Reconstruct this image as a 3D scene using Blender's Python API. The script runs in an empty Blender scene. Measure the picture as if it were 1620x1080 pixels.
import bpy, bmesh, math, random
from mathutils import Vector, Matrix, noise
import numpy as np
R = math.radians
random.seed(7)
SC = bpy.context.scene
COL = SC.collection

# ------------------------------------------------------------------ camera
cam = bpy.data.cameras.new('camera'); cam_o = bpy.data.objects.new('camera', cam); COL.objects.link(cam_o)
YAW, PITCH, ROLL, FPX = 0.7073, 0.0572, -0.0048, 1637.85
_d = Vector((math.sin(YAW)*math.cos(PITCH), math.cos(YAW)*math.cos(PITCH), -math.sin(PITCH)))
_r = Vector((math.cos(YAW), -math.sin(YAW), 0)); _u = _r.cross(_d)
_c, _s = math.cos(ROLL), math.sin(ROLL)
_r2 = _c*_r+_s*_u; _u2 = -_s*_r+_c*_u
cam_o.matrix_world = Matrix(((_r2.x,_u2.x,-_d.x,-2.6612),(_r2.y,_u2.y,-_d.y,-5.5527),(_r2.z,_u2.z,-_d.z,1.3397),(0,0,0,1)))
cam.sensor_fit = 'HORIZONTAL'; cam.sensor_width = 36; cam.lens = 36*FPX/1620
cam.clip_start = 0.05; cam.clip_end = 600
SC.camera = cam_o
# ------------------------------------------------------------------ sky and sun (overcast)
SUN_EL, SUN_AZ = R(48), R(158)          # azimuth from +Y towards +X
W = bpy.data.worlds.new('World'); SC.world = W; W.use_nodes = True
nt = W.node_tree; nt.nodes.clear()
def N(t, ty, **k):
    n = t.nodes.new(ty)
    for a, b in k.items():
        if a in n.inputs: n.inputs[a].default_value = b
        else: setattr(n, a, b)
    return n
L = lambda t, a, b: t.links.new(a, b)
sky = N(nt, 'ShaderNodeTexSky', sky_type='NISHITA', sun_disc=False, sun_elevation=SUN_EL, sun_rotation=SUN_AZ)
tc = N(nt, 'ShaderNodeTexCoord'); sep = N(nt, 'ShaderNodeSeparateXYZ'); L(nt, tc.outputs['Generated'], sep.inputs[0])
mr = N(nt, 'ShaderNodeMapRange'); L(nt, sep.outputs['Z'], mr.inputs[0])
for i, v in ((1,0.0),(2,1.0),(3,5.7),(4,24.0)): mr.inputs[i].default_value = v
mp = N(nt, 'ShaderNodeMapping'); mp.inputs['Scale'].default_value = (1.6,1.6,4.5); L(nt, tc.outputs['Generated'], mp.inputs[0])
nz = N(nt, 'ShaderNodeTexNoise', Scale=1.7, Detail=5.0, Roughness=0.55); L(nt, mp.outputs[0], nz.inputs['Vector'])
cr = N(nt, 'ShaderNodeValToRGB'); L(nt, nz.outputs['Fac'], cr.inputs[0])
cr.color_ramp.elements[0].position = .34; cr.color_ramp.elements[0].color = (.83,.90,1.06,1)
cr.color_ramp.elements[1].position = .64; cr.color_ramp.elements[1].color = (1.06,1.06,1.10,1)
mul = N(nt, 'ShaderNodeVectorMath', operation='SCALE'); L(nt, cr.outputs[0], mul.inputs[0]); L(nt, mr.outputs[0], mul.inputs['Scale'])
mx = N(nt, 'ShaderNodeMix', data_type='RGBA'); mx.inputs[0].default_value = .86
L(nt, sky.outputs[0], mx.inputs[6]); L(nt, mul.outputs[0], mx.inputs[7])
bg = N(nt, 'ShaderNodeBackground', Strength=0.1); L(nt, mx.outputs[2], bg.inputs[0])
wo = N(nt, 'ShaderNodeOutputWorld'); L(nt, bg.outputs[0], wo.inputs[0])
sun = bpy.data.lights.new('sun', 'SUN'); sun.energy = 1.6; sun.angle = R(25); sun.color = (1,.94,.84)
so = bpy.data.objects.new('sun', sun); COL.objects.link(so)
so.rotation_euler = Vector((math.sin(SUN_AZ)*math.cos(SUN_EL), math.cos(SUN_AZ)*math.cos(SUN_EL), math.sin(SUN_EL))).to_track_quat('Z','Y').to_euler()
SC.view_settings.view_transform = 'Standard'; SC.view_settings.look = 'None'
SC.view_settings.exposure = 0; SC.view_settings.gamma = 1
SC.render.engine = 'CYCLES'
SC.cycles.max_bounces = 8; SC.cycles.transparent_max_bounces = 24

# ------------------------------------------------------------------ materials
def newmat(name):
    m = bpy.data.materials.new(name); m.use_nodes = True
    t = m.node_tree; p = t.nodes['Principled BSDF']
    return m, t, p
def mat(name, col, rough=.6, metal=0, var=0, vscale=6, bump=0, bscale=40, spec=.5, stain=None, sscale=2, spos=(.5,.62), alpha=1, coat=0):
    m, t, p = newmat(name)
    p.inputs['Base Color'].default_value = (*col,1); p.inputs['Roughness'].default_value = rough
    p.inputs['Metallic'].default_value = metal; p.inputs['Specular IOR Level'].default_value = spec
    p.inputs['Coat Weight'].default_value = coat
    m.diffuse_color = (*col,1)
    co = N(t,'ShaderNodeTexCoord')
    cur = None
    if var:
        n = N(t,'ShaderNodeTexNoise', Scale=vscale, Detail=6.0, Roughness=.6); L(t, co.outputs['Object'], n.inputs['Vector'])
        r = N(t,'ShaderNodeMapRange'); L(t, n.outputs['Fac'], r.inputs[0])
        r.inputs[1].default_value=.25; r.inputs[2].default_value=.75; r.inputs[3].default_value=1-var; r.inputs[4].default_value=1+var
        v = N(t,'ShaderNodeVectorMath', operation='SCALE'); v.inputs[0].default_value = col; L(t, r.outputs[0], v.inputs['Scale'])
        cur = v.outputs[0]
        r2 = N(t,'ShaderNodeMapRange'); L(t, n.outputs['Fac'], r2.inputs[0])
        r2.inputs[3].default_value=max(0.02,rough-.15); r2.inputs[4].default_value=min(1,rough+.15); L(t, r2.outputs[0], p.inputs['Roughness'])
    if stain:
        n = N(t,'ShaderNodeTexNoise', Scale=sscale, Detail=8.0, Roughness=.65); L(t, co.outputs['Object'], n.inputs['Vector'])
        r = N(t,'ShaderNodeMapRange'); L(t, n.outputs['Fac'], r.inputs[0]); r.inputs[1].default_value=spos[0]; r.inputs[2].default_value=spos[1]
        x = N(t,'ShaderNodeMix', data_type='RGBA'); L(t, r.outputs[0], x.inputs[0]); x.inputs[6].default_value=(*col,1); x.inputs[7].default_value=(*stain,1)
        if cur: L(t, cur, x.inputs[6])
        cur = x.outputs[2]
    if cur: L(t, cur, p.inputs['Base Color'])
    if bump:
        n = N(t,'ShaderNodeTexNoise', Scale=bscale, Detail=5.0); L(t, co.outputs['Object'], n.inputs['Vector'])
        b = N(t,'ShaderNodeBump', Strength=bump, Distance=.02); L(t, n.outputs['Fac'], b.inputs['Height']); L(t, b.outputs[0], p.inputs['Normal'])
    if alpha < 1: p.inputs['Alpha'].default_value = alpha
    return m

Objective
Retype only the lines running from the top of the listing to the line that holds "COL = SC.collection", both ends included.

Completed task
Reconstruct this image as a 3D scene using Blender's Python API. The script runs in an empty Blender scene. Measure the picture as if it were 1620x1080 pixels.
import bpy, bmesh, math, random
from mathutils import Vector, Matrix, noise
import numpy as np
R = math.radians
random.seed(7)
SC = bpy.context.scene
COL = SC.collection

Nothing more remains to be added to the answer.